On June 19, 2020, the U.S. Court of Appeals for the Federal Circuit affirmed the invalidation of three Dropbox patents. The Northern District of California had granted a motion to dismiss on grounds that the claims in those patents were to nothing more than abstract ideas. In Dropbox, Inc. v. Synchronous Techs., No. 2019-1765, 2020 U.S. App. LEXIS 19256 (Fed. Cir. June 19, 2020), the appellate court agreed.
Patents and Decision
The three patents generally involved three different techniques relating to Dropbox’s cloud storage business. In the first, software would only grant access to a resource when a sensitivity level of the resource was commensurate with a trust level for an identity of a requesting device. The second patent claimed creating a two-way session between a server and client with a single session ID to make synchronization easier. The final patent related to tagging data for synchronization between a server and a client.
Both the District Court and the Federal Circuit had no trouble characterizing the claims as being directed to abstract ideas. They criticized the claims for being written in broad, functional terms. Looking to each patent’s disclosure, the Courts also concluded that the patents did not disclose technical specifics for how to implement the claimed software. Rather they focused on generic, result-oriented descriptions of the software’s high-level operation. Following previous decisions following these patterns, the Courts found the claims of all the patents were directed to abstract ideas.
When considering whether any claim included significantly more than those abstract ideas, both Courts again focused on the specification. There, they did not find any disclosure of improvements to computer operation or functionality. Rather, the Courts described the software operations as both generic and conventional. They did not provide a review of the prior art outside the patent descriptions to support this conclusion. Having dismissed the claimed advance as abstract, and anything else as conventional, the courts invalidated the claims for being directed to patent-ineligible subject matter.
Commentary
One potential criticism of the Court’s decision is that it may have missed the forest for the trees. Certain of the broadest, independent claims were broad and could be fairly described as being written in result-oriented, functional terms. But broad claims should be allowed when the advance is truly great enough and the inventors came up with a category of invention that can be implemented in a variety of ways. It’s also difficult to imagine that all of the dependent claims, which drilled down in specificity, were properly invalidated alongside the independent claims.

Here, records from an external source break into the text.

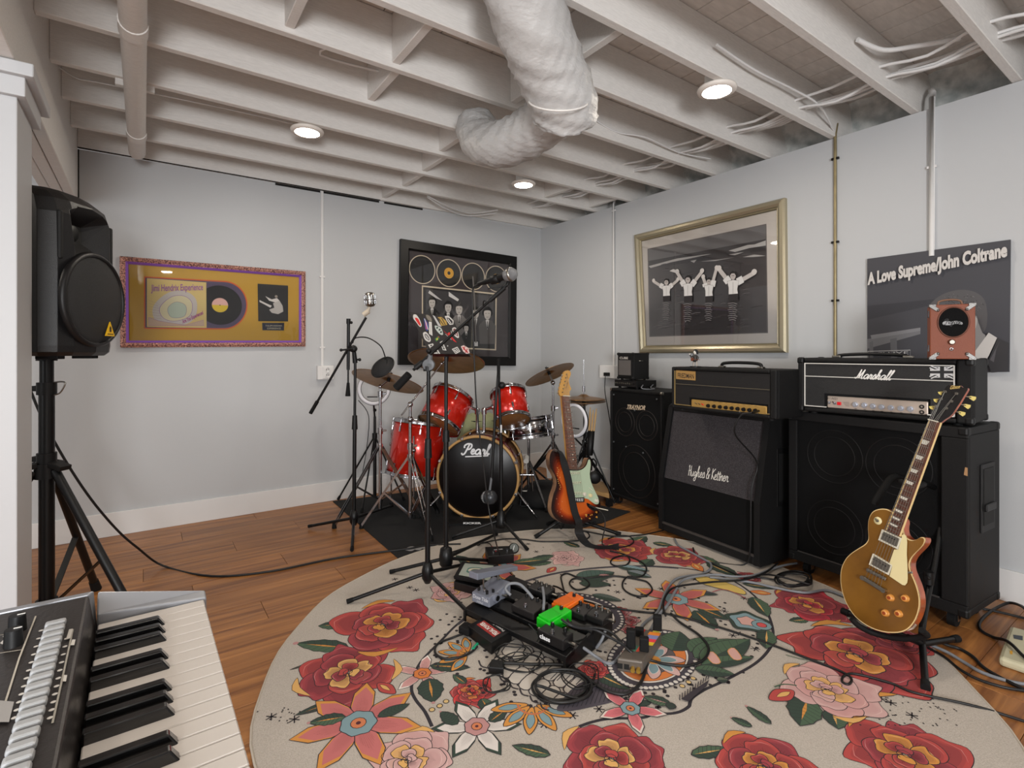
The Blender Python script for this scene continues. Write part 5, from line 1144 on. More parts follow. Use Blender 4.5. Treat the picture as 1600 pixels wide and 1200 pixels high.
# olive cushion behind the bass drum (drum throne seat with draped cloth)
olive = mat('olive_cloth', (150, 156, 118), .85, bump=.8, scale=22)
tc = P(752, 660, 4.3); t = thing('drum_throne', 'drum stool draped with olive green cloth behind the bass drum', 'stool', (tc.x, tc.y, 0))
mb = MB(); N = 40; pr = [(.001, .07), (.08, .066), (.14, .045), (.17, .0), (.18, -.07), (.19, -.14)]; v0 = []
random.seed(9)
for i, (r, h) in enumerate(pr):
    for k in range(N): a = 2 * PI * k / N; rr = r * (1 + (.05 * math.sin(6 * a) + .03 * math.sin(11 * a + i)) * i / 4); v0.append(tc + V((rr * math.cos(a), rr * math.sin(a), h + (.012 * math.sin(5 * a + i * 2) if i else 0))))
mb.add(v0, [(i * N + k, (i + 1) * N + k, (i + 1) * N + (k + 1) % N, i * N + (k + 1) % N) for i in range(len(pr) - 1) for k in range(N)], 0, True)
mb.build('draped_cloth', olive, t)
MB().cyl(V((tc.x, tc.y, .1)), V((tc.x, tc.y, tc.z)), .014, n=12).build('pole', chrome, t)
MB().cyl(V((tc.x, tc.y, tc.z - .02)), V((tc.x, tc.y, tc.z + .03)), .15, n=24).build('seat', black_plastic, t, bev=.01)
for k in range(3): a = 2 * PI * k / 3; leg(t, V((tc.x, tc.y, .3)), V((tc.x + .25 * math.cos(a), tc.y + .25 * math.sin(a), .02)), .008, chrome, black_rubber)
# ring lights
def ringlight(label, c, n, R, base, feet, m=None):
    t = thing('ring_light', label, 'light', (base.x, base.y, 0)); c = V(c); M = frame(c, n)
    MB().lathe([(R - .026, .0), (R - .024, .008), (R - .013, .013), (R - .003, .008), (R, 0)], c, n, n=48).build('diffuser', mat('ring_diffuser', (222, 222, 228), .35), t)
    MB().lathe([(R - .027, 0), (R + .002, 0), (R + .002, -.012), (R - .027, -.012)], c, n, n=48, closed=True).build('housing', black_plastic, t)
    top = V((base.x, base.y, c.z - R - .01)); dn = M.to_3x3() @ V((0, 0, 0))
    MB().cyl(top + V((0, 0, -.09)), V((c.x, c.y, c.z - R + .002)), .007, n=10).ball(top + V((0, 0, -.03)), .014, 10).build('ball_head', black_metal, t)
    MB().cyl(V((base.x, base.y, .05)), V((base.x, base.y, c.z - R - .25)), .013, n=12).build('lower_pole', black_metal, t)
    MB().cyl(V((base.x, base.y, c.z - R - .27)), top + V((0, 0, -.08)), .010, n=12).build('upper_pole', black_metal, t)
    hz = .52; MB().cyl(V((base.x, base.y, hz - .02)), V((base.x, base.y, hz + .02)), .02, n=12).build('leg_collar', black_plastic, t)
    for f in feet: leg(t, V((base.x, base.y, hz)), f, .0065, black_metal, black_rubber)
    MB().bar(c - M.to_3x3().col[0] * .05 + V((0, 0, -.06)), c + M.to_3x3().col[0] * .05 + V((0, 0, -.06)), .008, .008).build('phone_bar', black_plastic, t)
    return t
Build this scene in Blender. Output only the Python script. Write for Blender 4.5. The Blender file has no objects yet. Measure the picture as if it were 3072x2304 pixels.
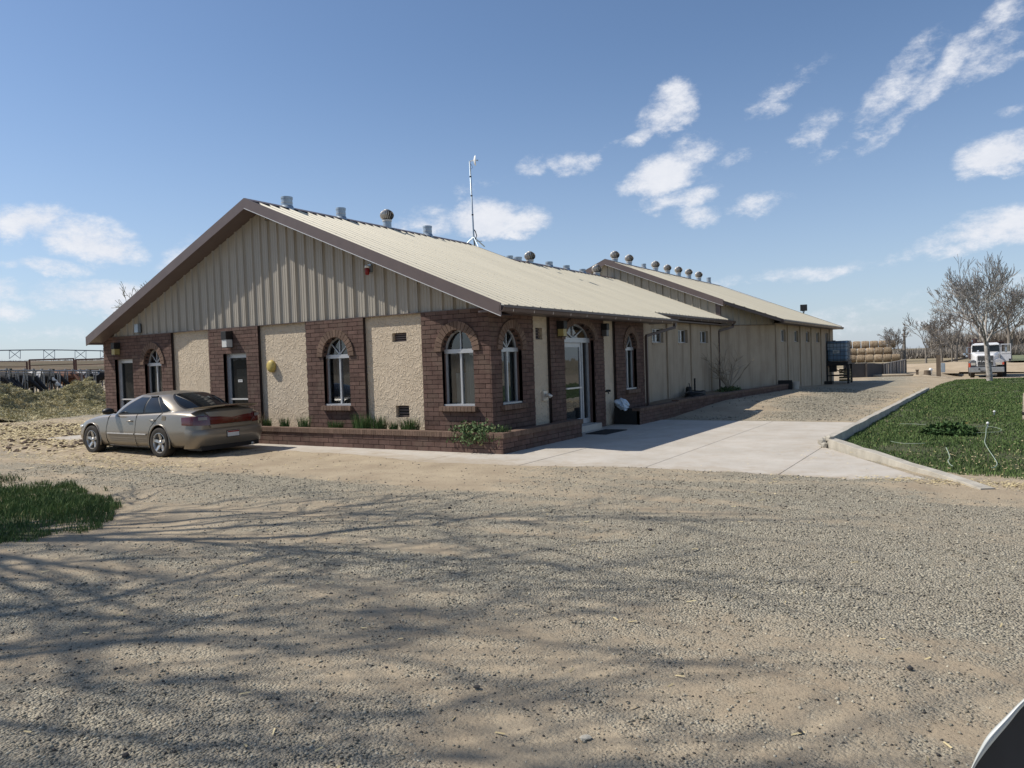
import bpy, bmesh, math, random
import numpy as np
from mathutils import Vector, Matrix, Euler
random.seed(7); RNG = np.random.default_rng(7)
S = bpy.context.scene
COL = S.collection
pi = math.pi

# ------------------------------------------------------------------ camera
CAMZ = 1.75
FPX = 2257.19
RX = Vector((0.8467, 0.5310, -0.0328)); RX.normalize()
_V1 = Vector((-2063-1536, -(1204-1152), -FPX)); _V2 = Vector((2950-1536, -(1038-1152), -FPX))
_X = -_V1.normalized(); _Y = _V2.normalized(); _Y = (_Y - _X*_Y.dot(_X)).normalized(); _Z = _X.cross(_Y)
RW = Matrix((_X, _Y, _Z))                       # world = RW @ camera vector
cam_d = bpy.data.cameras.new('camera'); cam = bpy.data.objects.new('camera', cam_d); COL.objects.link(cam)
cam_d.sensor_fit = 'HORIZONTAL'; cam_d.sensor_width = 36.0; cam_d.lens = FPX/3072*36.0
cam_d.clip_start = 0.05; cam_d.clip_end = 6000
cam.matrix_world = Matrix.Translation((0, 0, CAMZ)) @ RW.to_4x4()
S.camera = cam
S.render.resolution_x = 1024; S.render.resolution_y = 768

# ------------------------------------------------------------------ light and sky
SUN_TRAVEL = Vector((0.79, 0.38, -1.0)).normalized()
sd = bpy.data.lights.new('sun', 'SUN'); so = bpy.data.objects.new('sun', sd); COL.objects.link(so)
sd.energy = 5.0; sd.angle = math.radians(0.53); sd.color = (1.0, 0.945, 0.86)
so.rotation_mode = 'QUATERNION'; so.rotation_quaternion = SUN_TRAVEL.to_track_quat('-Z', 'Y'); so.location = (-30, -10, 40)
S.view_settings.view_transform = 'Standard'; S.view_settings.look = 'None'
S.view_settings.gamma = 1.0; S.view_settings.use_curve_mapping = False
S.view_settings.exposure = 0.0

def pray(x, y):
    "world direction of a point of the photograph (3072 x 2304)"
    return RW @ Vector((x-1536, -(y-1152), -FPX))
def onX(x, y, X):
    v = pray(x, y); return Vector((0, 0, CAMZ)) + v*(X/v.x)
def onY(x, y, Y):
    v = pray(x, y); return Vector((0, 0, CAMZ)) + v*(Y/v.y)
def onZ(x, y, z=0.0):
    v = pray(x, y); return Vector((0, 0, CAMZ)) + v*((z-CAMZ)/v.z)
def atR(x, y, r):
    "point on the sight line at horizontal distance r"
    v = pray(x, y); return Vector((0, 0, CAMZ)) + v*(r/math.hypot(v.x, v.y))

world = bpy.data.worlds.new('World'); S.world = world; world.use_nodes = True
def sky_nodes():
    nt = world.node_tree; N = nt.nodes; L = nt.links; N.clear()
    def math_(op, a, b=None, c=None, clamp=False):
        n = N.new('ShaderNodeMath'); n.operation = op; n.use_clamp = clamp
        for i, v in enumerate((a, b, c)):
            if v is None: continue
            if isinstance(v, (int, float)): n.inputs[i].default_value = v
            else: L.new(v, n.inputs[i])
        return n.outputs[0]
    sky = N.new('ShaderNodeTexSky'); sky.sky_type = 'NISHITA'; sky.sun_disc = False
    sky.sun_elevation = math.asin(-SUN_TRAVEL.z); sky.sun_rotation = math.atan2(-SUN_TRAVEL.x, -SUN_TRAVEL.y)
    sky.altitude = 900; sky.air_density = 1.0; sky.dust_density = 0.9; sky.ozone_density = 1.6
    tc = N.new('ShaderNodeTexCoord'); sep = N.new('ShaderNodeSeparateXYZ'); L.new(tc.outputs['Generated'], sep.inputs[0])
    x, y, z = sep.outputs
    az = math_('ARCTAN2', x, y); el = math_('ARCSINE', z)
    def noise(scale, detail, rough, zs=1.0, off=0.0):
        mp = N.new('ShaderNodeMapping'); mp.inputs['Scale'].default_value = (1, 1, zs); mp.inputs['Location'].default_value = (off, off, off)
        L.new(tc.outputs['Generated'], mp.inputs[0])
        n = N.new('ShaderNodeTexNoise'); n.inputs['Scale'].default_value = scale; n.inputs['Detail'].default_value = detail
        n.inputs['Roughness'].default_value = rough; L.new(mp.outputs[0], n.inputs['Vector']); return n.outputs[0]
    nb = noise(9, 7, .62, 1.6); nf = noise(22, 8, .70, 1.8, 3.1); nwarp = noise(7, 4, .5, 1.5, 9.0)
    warp = math_('MULTIPLY', math_('SUBTRACT', nwarp, .5), .09); warp2 = math_('MULTIPLY', math_('SUBTRACT', nb, .5), .05)
    azw = math_('ADD', az, warp); elw = math_('ADD', el, warp2)
    # (x, y, rx, ry, tilt deg, strength) in pixels of the 2212-wide view of the photograph
    blobs = [(82,480,72,36,10,.95),(180,512,82,37,-8,.9),(110,572,66,14,0,.7),(215,640,115,32,0,.75),(30,625,50,24,0,.7),(20,680,40,25,0,.6),
             (395,565,70,38,25,.6),(1060,466,66,28,5,1.05),(1135,480,48,24,0,.95),(1050,405,48,18,5,.5),(905,482,75,30,10,.62),
             (1160,368,36,24,30,.66),(1243,355,42,24,-5,.8),(1440,236,62,44,15,1.1),(1385,283,62,20,30,.75),(1310,315,34,9,35,.45),
             (1450,368,85,40,22,1.0),(1500,330,40,25,10,.6),(1490,427,78,18,8,.7),(1520,468,46,24,0,.8),(1645,447,62,22,12,.72),
             (1770,290,52,36,30,.55),(1700,190,90,25,25,.32),(1940,195,170,32,40,.62),(2060,150,230,24,38,.7),(2180,55,120,30,20,.4),(2150,120,90,34,30,.5),
             (2165,328,75,32,0,1.1),(2095,372,22,14,0,.5),(2150,485,130,34,10,.9),(2040,520,110,22,8,.5),(1680,597,170,14,5,.5),
             (2090,640,230,26,6,.5),(1900,690,300,30,4,.45),(2175,245,26,14,0,.55),(1985,278,30,10,20,.4),(1600,345,60,24,20,.28),(60,720,120,14,0,.4)]
    acc = None
    k = 3072/2212
    for (bx, by, rx, ry, tilt, st) in blobs:
        v = pray(bx*k, by*k).normalized(); a0 = math.atan2(v.x, v.y); e0 = math.asin(v.z)
        u_ = pray((bx+20)*k, by*k).normalized(); sc = math.hypot((math.atan2(u_.x, u_.y)-a0), math.asin(u_.z)-e0)/20
        w_ = pray(bx*k, (by-20)*k).normalized(); sce = math.hypot((math.atan2(w_.x, w_.y)-a0), math.asin(w_.z)-e0)/20
        c_, s_ = math.cos(math.radians(tilt)), math.sin(math.radians(tilt))
        da = math_('DIVIDE', math_('SUBTRACT', azw, a0), sc); de = math_('DIVIDE', math_('SUBTRACT', elw, e0), sce)
        p = math_('DIVIDE', math_('ADD', math_('MULTIPLY', da, c_), math_('MULTIPLY', de, s_)), rx*1.6)
        q = math_('DIVIDE', math_('SUBTRACT', math_('MULTIPLY', de, c_), math_('MULTIPLY', da, s_)), ry*1.6)
        r = math_('ADD', math_('MULTIPLY', p, p), math_('MULTIPLY', q, q))
        b = math_('MULTIPLY', math_('SUBTRACT', 1.0, r, clamp=True), st)
        acc = b if acc is None else math_('MAXIMUM', acc, b)
    # the same kind of sky all round, where the frame does not look
    ga = math_('MULTIPLY', math_('SUBTRACT', noise(3.2, 5, .55, 2.2, 5.0), .56, clamp=True), 5.0)
    back = math_('GREATER_THAN', math_('ABSOLUTE', math_('ADD', az, .56)), .72)
    acc = math_('MAXIMUM', acc, math_('MULTIPLY', math_('MULTIPLY', ga, back), .8))
    nn = math_('ADD', math_('MULTIPLY', nb, .45), math_('MULTIPLY', nf, .55))
    gate = math_('MULTIPLY', acc, 5.0, clamp=True)
    d = math_('SUBTRACT', math_('ADD', acc, math_('MULTIPLY', math_('SUBTRACT', nn, .5), 3.4)), .16)
    mr = N.new('ShaderNodeMapRange'); mr.interpolation_type = 'SMOOTHSTEP'
    mr.inputs['From Min'].default_value = 0.0; mr.inputs['From Max'].default_value = 0.9; L.new(d, mr.inputs['Value'])
    dens = math_('MULTIPLY', math_('MULTIPLY', mr.outputs[0], gate), .95)
    # whitish band towards the horizon
    hz = math_('POWER', math_('SUBTRACT', 1.0, math_('DIVIDE', math_('ABSOLUTE', el), .42), clamp=True), 2.0)
    cr = N.new('ShaderNodeMix'); cr.data_type = 'RGBA'; L.new(nf, cr.inputs[0])
    cr.inputs[6].default_value = (6.4, 6.9, 8.0, 1); cr.inputs[7].default_value = (9.8, 9.8, 10.0, 1)
    tint = N.new('ShaderNodeMix'); tint.data_type = 'RGBA'; L.new(math_('MULTIPLY', hz, .65), tint.inputs[0])
    grade = N.new('ShaderNodeMix'); grade.data_type = 'RGBA'; grade.blend_type = 'MULTIPLY'; grade.inputs[0].default_value = 1; L.new(sky.outputs[0], grade.inputs[6]); grade.inputs[7].default_value = (1.13, 1.20, 1.27, 1)
    L.new(grade.outputs[2], tint.inputs[6]); tint.inputs[7].default_value = (5.0, 5.8, 7.3, 1)
    mx = N.new('ShaderNodeMix'); mx.data_type = 'RGBA'; L.new(dens, mx.inputs[0]); L.new(tint.outputs[2], mx.inputs[6]); L.new(cr.outputs[2], mx.inputs[7])
    bg = N.new('ShaderNodeBackground'); bg.inputs['Strength'].default_value = 0.10; L.new(mx.outputs[2], bg.inputs['Color'])
    out = N.new('ShaderNodeOutputWorld'); L.new(bg.outputs[0], out.inputs[0])
sky_nodes()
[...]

Unfortunately, the structure of the test for patent eligibility encourages the kind of analysis these courts used. Permitting a court to dissect a claim into its various component parts when considering whether a claim is abstract makes it more likely that one of those parts will be found abstract. That then enables a court to dismiss that element when considering the claim as a whole. Requiring a decision-maker to consider the claim as a whole during all parts of the inquiry would reduce the risk that genuine innovations fall through the cracks.